2010/12/28

Arena

Aos domingos as famílias sentavam-se à volta da mesa da cozinha para comer uma feijoada, um cozido à portuguesa, às vezes, um frango assado. O sol entrava pelas vidraças das marquises, tornava o ambiente morno, fazia desabrochar os lírios dos azulejos. Eles chegavam sempre à mesma hora, quando o relógio se aproximava das duas, marcando o final da refeição, no momento em que as mulheres arranjavam a fruta para as crianças, descascando maçãs e peras, tirando os caroços das laranjas, quando as cafeteiras italianas já estavam em cima dos bicos dos fogões, prestes a chiar. Vinham em grupo e tocavam melodias de tempos antigos, cantiguinhas com mofo, fados amarelecidos. Cantavam mal, alto, esganiçando a voz ao limite do suportável. As crianças, mal os ouviam, levantavam-se da mesa e precipitavam-se para as janelas. Levavam a boca cheia de maçã. As mulheres, de avental, seguiam as crianças. Os maridos deixavam-se ficar sentados à mesa, a palitar os dentes, a olhar os restos nos pratos, à espera da chávena de café. Escutavam os músicos, mas não os viam. Eram as mulheres e as crianças que não resistiam ao apelo de os ver e se punham à janela a escutá-los. Lá estavam eles. Um gordo, muito gordo, de uma gordura doente, imensa, que tocava melódica. Uma cega que trazia os olhos remendados e provocava nas crianças um arrepio. Tocava ferrinhos e tinha um rosto áspero, levemente malévolo. Havia também um mulato que mancava. Não tocava nenhum instrumento. Não cantava. Estava ali a mostrar o seu aleijão. O chefe dos músicos era desempoeirado, usava um boné, tinha a pele do rosto muito brilhante e vermelha, como se tivesse sido encerada. O bigode retorcido, grisalho, conferia-lhe um ar distinto. Era maneta. Trazia o braço deficiente preso com um lenço.

Ficavam os quatro a tocar e a cantar no meio da rua. Aquilo durava um instante. Quando se calavam, as pessoas que estavam à janela começavam a atirar moedas. O chefe, o tal que era maneta, deixava então os companheiros. Ficavam desamparados. O gordo, muito gordo, olhava para o chão e a cega de olhos remendados apoiava-se no ombro do mulato. O chefe ia de pátio em pátio apanhar as moedas que as pessoas dos apartamentos atiravam. Às vezes, uma moeda fugia para baixo de um carro, obrigando o homem a baixar-se para a apanhar. Os miúdos das janelas ficavam a vê-lo, apoiando-se apenas numa mão, agachando-se com dificuldade, esticando o corpo todo para alcançar a moeda. A sua altivez, que se percebia pela voz, pela agilidade que punha no andar, era posta de parte. Erguia-se, ajeitava a boina, olhava para cima a agradecer a moedinha. Às vezes, uma criança soltava uma gargalhada de gozo e não era contrariada. Era uma gargalhada de criança e as crianças não têm maldade, são puras, imaculadas, virginais.

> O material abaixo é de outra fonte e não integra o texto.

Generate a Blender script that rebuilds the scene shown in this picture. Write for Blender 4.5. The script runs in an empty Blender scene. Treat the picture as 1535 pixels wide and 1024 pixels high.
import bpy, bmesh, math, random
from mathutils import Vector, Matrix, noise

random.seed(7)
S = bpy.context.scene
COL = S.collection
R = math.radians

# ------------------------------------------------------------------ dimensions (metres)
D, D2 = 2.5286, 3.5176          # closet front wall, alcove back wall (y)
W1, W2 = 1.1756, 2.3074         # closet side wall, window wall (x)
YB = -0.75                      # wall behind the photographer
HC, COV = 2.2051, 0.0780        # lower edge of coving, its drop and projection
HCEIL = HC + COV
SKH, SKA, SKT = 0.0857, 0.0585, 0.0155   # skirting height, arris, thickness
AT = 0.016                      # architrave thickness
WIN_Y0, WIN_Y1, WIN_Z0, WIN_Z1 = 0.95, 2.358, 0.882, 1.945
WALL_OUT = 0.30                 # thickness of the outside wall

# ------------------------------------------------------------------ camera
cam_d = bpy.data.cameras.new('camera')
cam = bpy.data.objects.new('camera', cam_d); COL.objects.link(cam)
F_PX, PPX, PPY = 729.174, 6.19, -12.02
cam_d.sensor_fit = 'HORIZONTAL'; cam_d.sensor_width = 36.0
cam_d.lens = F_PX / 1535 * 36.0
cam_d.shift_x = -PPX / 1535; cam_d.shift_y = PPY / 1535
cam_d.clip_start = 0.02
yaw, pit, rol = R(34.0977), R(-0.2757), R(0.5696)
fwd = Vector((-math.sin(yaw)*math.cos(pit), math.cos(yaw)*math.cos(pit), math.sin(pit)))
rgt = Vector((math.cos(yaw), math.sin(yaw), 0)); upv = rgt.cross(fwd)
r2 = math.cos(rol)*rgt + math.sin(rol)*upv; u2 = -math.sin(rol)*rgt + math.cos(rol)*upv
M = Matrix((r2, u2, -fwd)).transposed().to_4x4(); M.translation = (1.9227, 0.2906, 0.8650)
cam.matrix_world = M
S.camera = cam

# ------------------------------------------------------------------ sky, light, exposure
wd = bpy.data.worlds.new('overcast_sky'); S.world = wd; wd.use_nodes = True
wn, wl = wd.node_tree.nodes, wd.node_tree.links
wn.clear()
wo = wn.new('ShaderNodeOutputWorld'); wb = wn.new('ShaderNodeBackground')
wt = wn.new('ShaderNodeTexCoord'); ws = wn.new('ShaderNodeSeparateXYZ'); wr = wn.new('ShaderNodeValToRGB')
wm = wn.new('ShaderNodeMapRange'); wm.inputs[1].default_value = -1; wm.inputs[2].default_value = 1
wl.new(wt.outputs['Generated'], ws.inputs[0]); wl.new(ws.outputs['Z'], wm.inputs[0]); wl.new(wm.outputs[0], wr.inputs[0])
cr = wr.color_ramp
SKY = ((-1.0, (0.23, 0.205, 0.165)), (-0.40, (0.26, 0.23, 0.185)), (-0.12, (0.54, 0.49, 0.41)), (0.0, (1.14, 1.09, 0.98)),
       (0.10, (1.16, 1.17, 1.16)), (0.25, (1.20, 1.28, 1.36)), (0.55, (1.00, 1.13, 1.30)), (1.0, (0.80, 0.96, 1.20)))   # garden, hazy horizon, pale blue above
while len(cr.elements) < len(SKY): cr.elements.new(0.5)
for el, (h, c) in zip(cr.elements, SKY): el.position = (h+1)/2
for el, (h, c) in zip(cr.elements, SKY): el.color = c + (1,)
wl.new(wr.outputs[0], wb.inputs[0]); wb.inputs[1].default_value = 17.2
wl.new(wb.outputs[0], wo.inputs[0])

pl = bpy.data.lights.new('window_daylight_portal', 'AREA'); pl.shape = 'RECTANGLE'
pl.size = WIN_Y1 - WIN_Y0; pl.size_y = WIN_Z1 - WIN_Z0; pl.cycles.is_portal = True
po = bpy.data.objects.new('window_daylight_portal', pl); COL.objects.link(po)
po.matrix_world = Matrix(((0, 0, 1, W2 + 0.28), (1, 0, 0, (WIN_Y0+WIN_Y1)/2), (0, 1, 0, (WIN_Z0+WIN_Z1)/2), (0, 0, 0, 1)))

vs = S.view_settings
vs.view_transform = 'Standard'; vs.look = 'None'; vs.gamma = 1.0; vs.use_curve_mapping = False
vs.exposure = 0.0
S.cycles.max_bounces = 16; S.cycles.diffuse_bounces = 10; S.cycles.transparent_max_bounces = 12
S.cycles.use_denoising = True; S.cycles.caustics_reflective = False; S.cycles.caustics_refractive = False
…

Também eu e a minha irmã corríamos à janela a ver os músicos. A minha mãe dava-nos sempre uma moeda, a tia Dé, generosa, engordava a esmola. Todos os domingos, pedia à minha mãe para nos deixar atirar as moedas pela janela da cozinha. Todos os domingos, a minha mãe enrijecia a voz perante o meu pedido. Se queríamos dar a moeda tínhamos de descer à rua e depositá-la numa das caixinhas de esmolas que os músicos traziam ao pescoço. Que aprendêssemos de uma vez por todas: não se atiram coisas às pessoas como se fossem animais. A explicação da minha mãe era tão simples, correcta, sensata. Não tinha argumentos para a contrariar. Não podia confessar-lhe que o que mais queria era atirar a moeda pela janela, fazer pontaria a ver se deslizava para baixo de um carro, ver o maneta esforçar-se para a agarrar. Não podia explicar-lhe que queria vê-lo gritar-nos um obrigado perante a plateia de vizinhos. Todos os domingos, descia no elevador, contrariada, com as moedas fechadas no punho. Queria tanto fazer parte da casta dos atiradores de moedas e a minha mãe não deixava. A minha mãe não percebia que a sua proibição tinha consequências devastadoras. Mal saia do prédio, batendo a porta pesada de vidros e alumínio, sentia-me observada. Também eu passava a fazer parte do espectáculo dos aleijadinhos. Deixava de estar nos camarotes confortáveis dos prédios, na plateia dos remediados misericordiosos, descia à arena dos proscritos, dos desgraçados, mil olhos postos em mim, a diferença muito próxima, a miséria podendo contagiar-me.


(A minha mãe alentejana está na Índia há dois meses. O meu pai goês também. Fazem-me muita falta.)